What question is the research trying to answer?

A high proportion of child and family social work involves parents who misuse drugs or alcohol, but there is limited research examining the nature of these issues – and the biggest study to do so is almost 20 years old. Roy’s research addresses this by describing the characteristics of 299 children from 186 families referred to a single local authority in England and addressing the question – what are the sorts of parental alcohol and drug problems that get referred to children’s services?

How does it try to do it?

The study is based on social work case records. The paper provides a description of the sample, and explores whether there are any significant associations between the different variables 

What did it find?

The main referrer was the police and alcohol was far the most common substance identified – for almost three quarters of the children. There were strong associations with other parental challenges – 44% of the children lived in families where parental mental health was an issue, 43% domestic abuse and 60% had criminal justice involvement. A very high proportion had previous involvement with children’s services– almost 70% of the families had had previous referrals.

What should we make of the findings?

The most interesting element of this study will be the follow-up, which will seek to find out what happened to the children and what factors influenced their outcomes. This may help us identify risk or protective factors, and provide pointers toward how we might help families more effectively. 

Nonetheless, these findings are also interesting in their own right. I was the lead author on a similar study to this one – some twenty years ago – and perhaps the most striking finding is that the situation seems rather similar. Of course, it is just one local authority – and not a Welsh one – but the way that parental drug and alcohol problems are woven into a complex tapestry of other problems remains the same. Thus, alcohol or drug problems are associated with poverty, domestic abuse, mental health issues and myriad other complications.

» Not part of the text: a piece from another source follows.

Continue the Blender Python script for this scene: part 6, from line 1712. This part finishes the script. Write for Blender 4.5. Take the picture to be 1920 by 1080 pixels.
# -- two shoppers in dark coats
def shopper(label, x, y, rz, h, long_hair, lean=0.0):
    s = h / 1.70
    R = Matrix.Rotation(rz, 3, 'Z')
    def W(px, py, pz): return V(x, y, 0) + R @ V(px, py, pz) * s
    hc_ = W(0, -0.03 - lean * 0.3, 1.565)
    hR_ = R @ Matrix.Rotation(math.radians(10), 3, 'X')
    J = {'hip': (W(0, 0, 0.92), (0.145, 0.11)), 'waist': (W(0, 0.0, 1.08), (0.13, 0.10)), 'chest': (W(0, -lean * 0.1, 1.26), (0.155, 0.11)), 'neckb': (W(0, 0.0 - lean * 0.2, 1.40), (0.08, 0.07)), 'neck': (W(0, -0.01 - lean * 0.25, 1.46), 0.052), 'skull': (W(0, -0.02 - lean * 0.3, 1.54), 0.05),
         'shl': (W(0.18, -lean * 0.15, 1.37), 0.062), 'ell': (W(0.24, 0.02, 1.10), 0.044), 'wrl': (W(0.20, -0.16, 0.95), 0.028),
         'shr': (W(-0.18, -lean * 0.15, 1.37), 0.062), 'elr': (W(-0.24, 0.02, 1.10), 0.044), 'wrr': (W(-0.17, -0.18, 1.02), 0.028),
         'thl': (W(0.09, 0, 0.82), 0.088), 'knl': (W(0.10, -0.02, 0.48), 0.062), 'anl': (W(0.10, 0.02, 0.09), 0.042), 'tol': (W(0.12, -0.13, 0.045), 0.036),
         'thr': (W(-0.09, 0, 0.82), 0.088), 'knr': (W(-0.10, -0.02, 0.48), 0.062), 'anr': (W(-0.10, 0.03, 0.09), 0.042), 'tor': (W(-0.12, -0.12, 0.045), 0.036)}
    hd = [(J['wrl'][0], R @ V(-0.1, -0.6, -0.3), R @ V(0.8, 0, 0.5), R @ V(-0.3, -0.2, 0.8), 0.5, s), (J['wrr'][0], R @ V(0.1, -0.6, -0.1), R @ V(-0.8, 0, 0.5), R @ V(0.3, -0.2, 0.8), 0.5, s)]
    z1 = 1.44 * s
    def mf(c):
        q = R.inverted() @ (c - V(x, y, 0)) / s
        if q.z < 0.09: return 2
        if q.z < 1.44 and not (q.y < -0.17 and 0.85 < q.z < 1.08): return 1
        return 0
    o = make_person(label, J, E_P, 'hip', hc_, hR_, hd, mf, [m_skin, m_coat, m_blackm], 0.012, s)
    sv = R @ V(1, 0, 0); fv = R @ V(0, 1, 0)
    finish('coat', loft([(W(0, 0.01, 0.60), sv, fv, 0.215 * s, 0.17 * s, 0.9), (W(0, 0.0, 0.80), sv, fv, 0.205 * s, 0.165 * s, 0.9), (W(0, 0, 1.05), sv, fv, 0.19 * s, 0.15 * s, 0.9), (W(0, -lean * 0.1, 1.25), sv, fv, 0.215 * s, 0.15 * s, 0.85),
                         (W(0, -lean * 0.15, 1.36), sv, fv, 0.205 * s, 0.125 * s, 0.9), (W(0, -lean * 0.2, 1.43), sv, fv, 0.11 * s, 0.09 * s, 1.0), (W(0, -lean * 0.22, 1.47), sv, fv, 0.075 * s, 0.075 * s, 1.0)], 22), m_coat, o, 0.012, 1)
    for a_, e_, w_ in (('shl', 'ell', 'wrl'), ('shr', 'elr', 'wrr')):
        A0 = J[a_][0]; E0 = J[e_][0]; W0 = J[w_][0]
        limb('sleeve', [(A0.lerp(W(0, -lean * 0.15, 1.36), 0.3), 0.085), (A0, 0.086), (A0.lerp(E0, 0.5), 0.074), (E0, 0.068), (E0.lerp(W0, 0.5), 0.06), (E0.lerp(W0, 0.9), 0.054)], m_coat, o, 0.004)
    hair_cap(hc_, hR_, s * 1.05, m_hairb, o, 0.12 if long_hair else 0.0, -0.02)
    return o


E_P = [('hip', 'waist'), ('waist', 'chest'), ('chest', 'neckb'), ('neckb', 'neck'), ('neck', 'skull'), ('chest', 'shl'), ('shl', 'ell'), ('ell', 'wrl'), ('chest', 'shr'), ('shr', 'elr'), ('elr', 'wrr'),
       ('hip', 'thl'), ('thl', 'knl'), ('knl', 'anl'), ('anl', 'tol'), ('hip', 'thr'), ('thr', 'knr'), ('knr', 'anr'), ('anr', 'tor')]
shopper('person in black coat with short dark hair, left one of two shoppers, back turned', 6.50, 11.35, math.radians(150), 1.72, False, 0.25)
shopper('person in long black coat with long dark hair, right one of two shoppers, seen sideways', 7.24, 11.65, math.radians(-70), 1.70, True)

What this means is that drug or alcohol misuse are rarely problems in isolation. They are  caused by and contribute to a variety of other issues. This implies two things. First, social workers need a good understanding about alcohol and drug problems. They should know what causes drug or alcohol misuse and the basics of how to help – and what is unhelpful. Second, social workers need to also recognise that this knowledge is not enough on its own – because drug and alcohol problems are rarely if ever isolated, but occur as part of a more complex picture. 

More generally, this piece of research helps remind us of why we need social work in the first place – precisely because we need to understand issues such as drug and alcohol misuse not as individual problems but as part of a wider social and psychological context.